Gecenin yüzünde hep bir hüzün vardır. Herşeyin ne kadar çıplak yalnızlıkta olduğunun göstergesi gibidir. Ya uykuya dalar kişi hemen, ya da alkole sarılır. İkisi de unutmak içindir.
İçersin, önce lezzetli gelir, bir tane, bir tane daha... Arkasından ne tad kalır, ne düşünce. Dilin peltekleşir, gösteremediğin duyguların dışarı çıkıp, uç noktalarda dans etmeye başlar. Sense ne onların ritmine ayak uydurabilirsin, ne de oturduğun yerde kalabilirsin. Ölmek de değildir bu; ama hissetmek de. Çok önce sahne sırası gelip de, yaşanmadan kapanan perdeler ardındaki itiş kakışdır. Zamanı geçtikten sonra ortaya çıkınca da, küçük bir çocuğun kendine uymayan bedende giydiği elbiseler gibi, sakil durur işte.

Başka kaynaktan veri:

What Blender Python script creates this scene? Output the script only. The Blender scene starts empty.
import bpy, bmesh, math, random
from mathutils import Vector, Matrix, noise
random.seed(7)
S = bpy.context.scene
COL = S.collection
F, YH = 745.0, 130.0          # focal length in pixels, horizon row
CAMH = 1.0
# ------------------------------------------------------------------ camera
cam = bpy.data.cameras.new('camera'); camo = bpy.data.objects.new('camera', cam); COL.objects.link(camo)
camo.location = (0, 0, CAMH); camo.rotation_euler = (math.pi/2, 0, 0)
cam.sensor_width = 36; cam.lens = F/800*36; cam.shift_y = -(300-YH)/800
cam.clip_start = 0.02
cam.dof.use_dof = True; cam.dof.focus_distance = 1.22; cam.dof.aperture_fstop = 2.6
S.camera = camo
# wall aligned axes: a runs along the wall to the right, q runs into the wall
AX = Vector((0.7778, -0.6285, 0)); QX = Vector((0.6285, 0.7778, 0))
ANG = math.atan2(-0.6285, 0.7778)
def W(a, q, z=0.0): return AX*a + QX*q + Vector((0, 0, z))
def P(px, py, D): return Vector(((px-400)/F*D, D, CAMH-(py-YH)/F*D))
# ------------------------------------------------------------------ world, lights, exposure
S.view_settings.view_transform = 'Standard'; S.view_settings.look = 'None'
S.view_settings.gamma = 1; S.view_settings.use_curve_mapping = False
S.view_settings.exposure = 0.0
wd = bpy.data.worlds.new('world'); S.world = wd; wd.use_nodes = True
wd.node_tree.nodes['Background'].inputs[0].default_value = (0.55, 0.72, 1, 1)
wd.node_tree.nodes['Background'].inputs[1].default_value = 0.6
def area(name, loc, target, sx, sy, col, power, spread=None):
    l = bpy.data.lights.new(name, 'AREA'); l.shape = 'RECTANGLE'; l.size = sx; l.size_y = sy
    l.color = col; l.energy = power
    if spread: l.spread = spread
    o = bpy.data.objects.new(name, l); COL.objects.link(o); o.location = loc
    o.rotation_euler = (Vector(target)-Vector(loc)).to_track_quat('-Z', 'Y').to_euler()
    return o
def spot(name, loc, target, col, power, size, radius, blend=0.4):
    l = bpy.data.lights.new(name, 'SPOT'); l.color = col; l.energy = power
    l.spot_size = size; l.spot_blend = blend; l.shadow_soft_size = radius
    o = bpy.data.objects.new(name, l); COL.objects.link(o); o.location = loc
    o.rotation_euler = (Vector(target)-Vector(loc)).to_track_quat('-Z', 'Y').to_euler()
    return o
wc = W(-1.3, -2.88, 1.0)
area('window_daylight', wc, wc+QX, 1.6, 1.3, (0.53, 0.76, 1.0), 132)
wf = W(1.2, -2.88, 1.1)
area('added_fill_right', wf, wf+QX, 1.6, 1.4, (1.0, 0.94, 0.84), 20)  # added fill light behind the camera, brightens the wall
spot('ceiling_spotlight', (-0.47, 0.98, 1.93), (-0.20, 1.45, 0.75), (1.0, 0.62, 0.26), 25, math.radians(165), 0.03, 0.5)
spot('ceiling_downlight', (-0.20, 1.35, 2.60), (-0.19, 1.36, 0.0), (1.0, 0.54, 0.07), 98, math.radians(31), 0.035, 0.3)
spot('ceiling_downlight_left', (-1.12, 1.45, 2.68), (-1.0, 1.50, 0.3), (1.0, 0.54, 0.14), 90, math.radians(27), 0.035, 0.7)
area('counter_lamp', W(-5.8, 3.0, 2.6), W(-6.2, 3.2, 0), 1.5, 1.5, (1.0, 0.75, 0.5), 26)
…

Gece yürür, alır başını gider saatler. Herşey olduğu yerdedir oysa, düşüncen beyninde, sevgin kalbinde, dilin ağzında, söyleyemediğin sözcüklerin boğazında...
Ahh gece !....Biraz efkar dağıtmakla başlayan karanlık saatlerde, bir kadehle aydınlanmaktır umut. Ama yüzüne ilk çizgisi düştüğünde kederin, arkası gelecektir. Artık bunu kabul edip-etmemek arasında savaş verirsin hepi-topu. Ya içersin konuşursun, ya içer susarsın.
Konuşanlar, hayatın yüreklerine yüklediği, bedelleri ödenmiş ya da ödenmemiş tüm faturaları masa, çerçeve, sandalye, tabak, bardaklara ağızlarından sızdırıp rahatlarlar. Kenar köşede takılır kalır sözcükleri, bir gün bir başkası alır, kullanır onları.
Ya konuşmayanlar...bakışları kadehin içindeki sıvıya dalıp boğulmuş, ordan cesedi çıkartılıp lakerda tabağına defnedilmiş bir halde, susturulmuş bir tabanca gibi her an patlamaya hazırdırlar.